No Rio de Janeiro, por exemplo, o ensino religioso é oferecido apenas nas escolas estaduais. Nas unidades municipais, ainda não foi implantado, mas há um projeto de lei em tramitação na Câmara dos Vereadores da capital fluminense que prevê a oferta nas cerca de mil escolas da rede, com frequência facultativa.  A recepcionista Jussara Figueiredo Bezerra tem dois filhos que estudam em uma escola municipal da zona sul do Rio de Janeiro e acompanha com certo receio a discussão. Ela é evangélica e acredita que esses valores devem ser transmitidos em casa, pela família.

“Quem são os professores que vão dar as aulas de religião? Será que eles serão imparciais? Além disso, com tantas dificuldades e carências que o ensino público já enfrenta, por que gastar dinheiro com isso? Esses recursos poderiam ser usados de outra forma, para melhorar a estrutura já existente nas escolas. Quem quiser aprender mais sobre uma religião deve procurar uma igreja ou uma instituição religiosa”, opina.

Para quem lida na ponta com os delicados limites dessa questão, torna-se um desafio garantir um ensino religioso que contemple as diferentes experiências e crenças encontradas em uma sala de aula. “Nós preferiríamos que a oferta do ensino religioso não fosse obrigatória porque a escola é laica e deve respeitar todas as religiões. O que a gente quer é que os dirigentes possam utilizar essas aulas com um proveito muito melhor do que a doutrinação, abordando o respeito aos direitos humanos e à diversidade e a tolerância, conceitos que permeiam todas as religiões”, defende a presidenta da União Nacional dos Dirigentes Municipais de Educação (Undime), Cleuza Repulho.
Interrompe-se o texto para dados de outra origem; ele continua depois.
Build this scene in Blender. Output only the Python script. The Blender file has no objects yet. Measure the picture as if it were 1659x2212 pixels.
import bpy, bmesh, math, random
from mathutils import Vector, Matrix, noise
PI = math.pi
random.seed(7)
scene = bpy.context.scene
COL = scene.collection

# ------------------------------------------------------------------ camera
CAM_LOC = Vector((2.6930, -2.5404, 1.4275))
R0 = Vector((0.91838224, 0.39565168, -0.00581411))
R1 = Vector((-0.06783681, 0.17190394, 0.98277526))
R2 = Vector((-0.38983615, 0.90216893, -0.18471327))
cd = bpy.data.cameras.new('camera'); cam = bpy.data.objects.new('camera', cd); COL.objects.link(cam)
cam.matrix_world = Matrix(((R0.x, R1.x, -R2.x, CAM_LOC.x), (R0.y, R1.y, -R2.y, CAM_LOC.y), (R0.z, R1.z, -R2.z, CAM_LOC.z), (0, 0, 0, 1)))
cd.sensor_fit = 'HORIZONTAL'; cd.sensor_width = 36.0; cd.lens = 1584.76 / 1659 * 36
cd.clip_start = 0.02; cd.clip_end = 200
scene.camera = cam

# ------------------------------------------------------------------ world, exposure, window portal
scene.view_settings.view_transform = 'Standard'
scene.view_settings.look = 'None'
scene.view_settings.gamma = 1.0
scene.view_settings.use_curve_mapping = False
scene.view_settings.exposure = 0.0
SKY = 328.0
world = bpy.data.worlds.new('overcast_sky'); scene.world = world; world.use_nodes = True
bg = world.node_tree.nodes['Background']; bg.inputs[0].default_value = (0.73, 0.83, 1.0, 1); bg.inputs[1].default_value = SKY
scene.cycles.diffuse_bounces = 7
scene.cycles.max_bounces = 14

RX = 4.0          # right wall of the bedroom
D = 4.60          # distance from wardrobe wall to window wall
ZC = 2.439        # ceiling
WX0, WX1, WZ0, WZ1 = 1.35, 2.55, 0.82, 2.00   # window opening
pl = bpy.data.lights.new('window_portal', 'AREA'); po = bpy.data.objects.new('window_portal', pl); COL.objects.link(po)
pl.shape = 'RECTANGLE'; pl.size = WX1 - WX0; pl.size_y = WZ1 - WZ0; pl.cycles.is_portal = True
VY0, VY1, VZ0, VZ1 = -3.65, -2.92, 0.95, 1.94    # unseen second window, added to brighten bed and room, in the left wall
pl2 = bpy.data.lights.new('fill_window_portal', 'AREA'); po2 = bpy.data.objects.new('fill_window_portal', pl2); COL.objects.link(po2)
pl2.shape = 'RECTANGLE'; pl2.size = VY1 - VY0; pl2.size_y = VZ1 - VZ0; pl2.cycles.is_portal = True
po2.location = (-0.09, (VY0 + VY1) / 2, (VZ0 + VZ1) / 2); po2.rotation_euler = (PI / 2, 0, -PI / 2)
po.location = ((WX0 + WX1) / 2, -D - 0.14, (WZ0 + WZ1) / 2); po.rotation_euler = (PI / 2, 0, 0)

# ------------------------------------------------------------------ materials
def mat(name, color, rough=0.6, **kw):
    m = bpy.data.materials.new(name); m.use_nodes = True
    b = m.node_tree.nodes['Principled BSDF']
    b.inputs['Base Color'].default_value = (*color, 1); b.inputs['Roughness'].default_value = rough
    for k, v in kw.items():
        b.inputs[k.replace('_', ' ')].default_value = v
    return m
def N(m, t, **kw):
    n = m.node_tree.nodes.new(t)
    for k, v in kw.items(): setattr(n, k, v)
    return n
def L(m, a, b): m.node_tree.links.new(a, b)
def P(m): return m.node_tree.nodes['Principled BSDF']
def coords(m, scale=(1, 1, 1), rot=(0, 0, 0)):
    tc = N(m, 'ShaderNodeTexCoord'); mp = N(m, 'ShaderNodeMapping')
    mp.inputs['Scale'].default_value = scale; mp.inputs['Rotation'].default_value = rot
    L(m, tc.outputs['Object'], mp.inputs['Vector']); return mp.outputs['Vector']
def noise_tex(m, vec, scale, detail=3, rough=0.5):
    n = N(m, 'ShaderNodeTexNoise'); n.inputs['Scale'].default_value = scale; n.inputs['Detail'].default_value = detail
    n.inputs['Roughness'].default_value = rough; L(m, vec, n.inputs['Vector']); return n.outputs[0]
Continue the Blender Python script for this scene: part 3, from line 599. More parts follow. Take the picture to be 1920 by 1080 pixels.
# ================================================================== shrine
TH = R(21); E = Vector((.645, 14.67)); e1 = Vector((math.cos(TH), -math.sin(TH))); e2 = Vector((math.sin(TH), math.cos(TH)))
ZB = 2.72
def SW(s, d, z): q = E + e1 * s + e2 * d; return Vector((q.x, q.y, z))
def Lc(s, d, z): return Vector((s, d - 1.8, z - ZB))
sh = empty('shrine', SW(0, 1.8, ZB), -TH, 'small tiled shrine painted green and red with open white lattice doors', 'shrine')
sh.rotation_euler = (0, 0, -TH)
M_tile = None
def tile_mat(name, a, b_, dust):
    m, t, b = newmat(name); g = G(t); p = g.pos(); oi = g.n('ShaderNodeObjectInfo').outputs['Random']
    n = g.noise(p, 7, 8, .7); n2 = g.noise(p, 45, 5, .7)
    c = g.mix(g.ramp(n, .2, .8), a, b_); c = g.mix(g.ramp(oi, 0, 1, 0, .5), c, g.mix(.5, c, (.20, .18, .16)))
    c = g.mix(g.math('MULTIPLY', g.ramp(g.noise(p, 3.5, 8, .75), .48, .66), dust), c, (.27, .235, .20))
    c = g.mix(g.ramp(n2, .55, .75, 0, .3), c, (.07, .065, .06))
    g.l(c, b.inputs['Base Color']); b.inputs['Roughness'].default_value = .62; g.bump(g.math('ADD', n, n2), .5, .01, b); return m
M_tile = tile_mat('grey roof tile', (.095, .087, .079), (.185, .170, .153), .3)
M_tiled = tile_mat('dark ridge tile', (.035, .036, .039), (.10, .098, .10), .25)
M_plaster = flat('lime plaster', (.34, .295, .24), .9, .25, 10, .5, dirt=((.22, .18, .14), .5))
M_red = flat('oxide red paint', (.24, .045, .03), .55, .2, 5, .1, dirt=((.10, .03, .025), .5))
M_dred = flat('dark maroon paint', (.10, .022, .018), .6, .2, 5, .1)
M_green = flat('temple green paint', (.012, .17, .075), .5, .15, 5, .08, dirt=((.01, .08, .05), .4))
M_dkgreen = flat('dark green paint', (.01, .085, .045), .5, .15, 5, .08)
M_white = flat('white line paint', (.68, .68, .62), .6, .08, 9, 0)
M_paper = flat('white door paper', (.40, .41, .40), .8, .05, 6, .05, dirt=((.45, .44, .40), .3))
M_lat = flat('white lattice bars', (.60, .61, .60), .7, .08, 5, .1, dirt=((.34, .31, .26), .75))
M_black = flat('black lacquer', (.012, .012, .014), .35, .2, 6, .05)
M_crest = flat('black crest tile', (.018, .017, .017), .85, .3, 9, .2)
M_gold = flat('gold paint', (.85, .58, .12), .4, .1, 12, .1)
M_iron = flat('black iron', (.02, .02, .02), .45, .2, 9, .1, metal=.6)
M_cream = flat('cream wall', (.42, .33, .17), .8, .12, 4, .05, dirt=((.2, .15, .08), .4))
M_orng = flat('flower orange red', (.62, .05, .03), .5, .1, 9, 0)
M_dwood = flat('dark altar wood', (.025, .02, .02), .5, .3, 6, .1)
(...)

Atualmente, duas ações diretas de inconstitucionalidade (Adin) questionam a oferta do ensino religioso no formato atual e aguardam julgamento no Supremo Tribunal Federal (STF). Uma delas foi proposta pela Procuradoria-Geral da República (PGR) e questiona o acordo firmado em 2009 entre o governo brasileiro e o Vaticano. O Artigo 11 desse documento, que foi aprovado pelo Congresso Nacional, determina que “o ensino religioso, católico e de outras confissões religiosas, de matrícula facultativa, constitui disciplina dos horários normais das escolas públicas de ensino fundamental”. Ao pautar o ensino religioso por doutrinas ligadas a igrejas, o acordo, na avaliação da PGR, afronta o princípio da laicidade.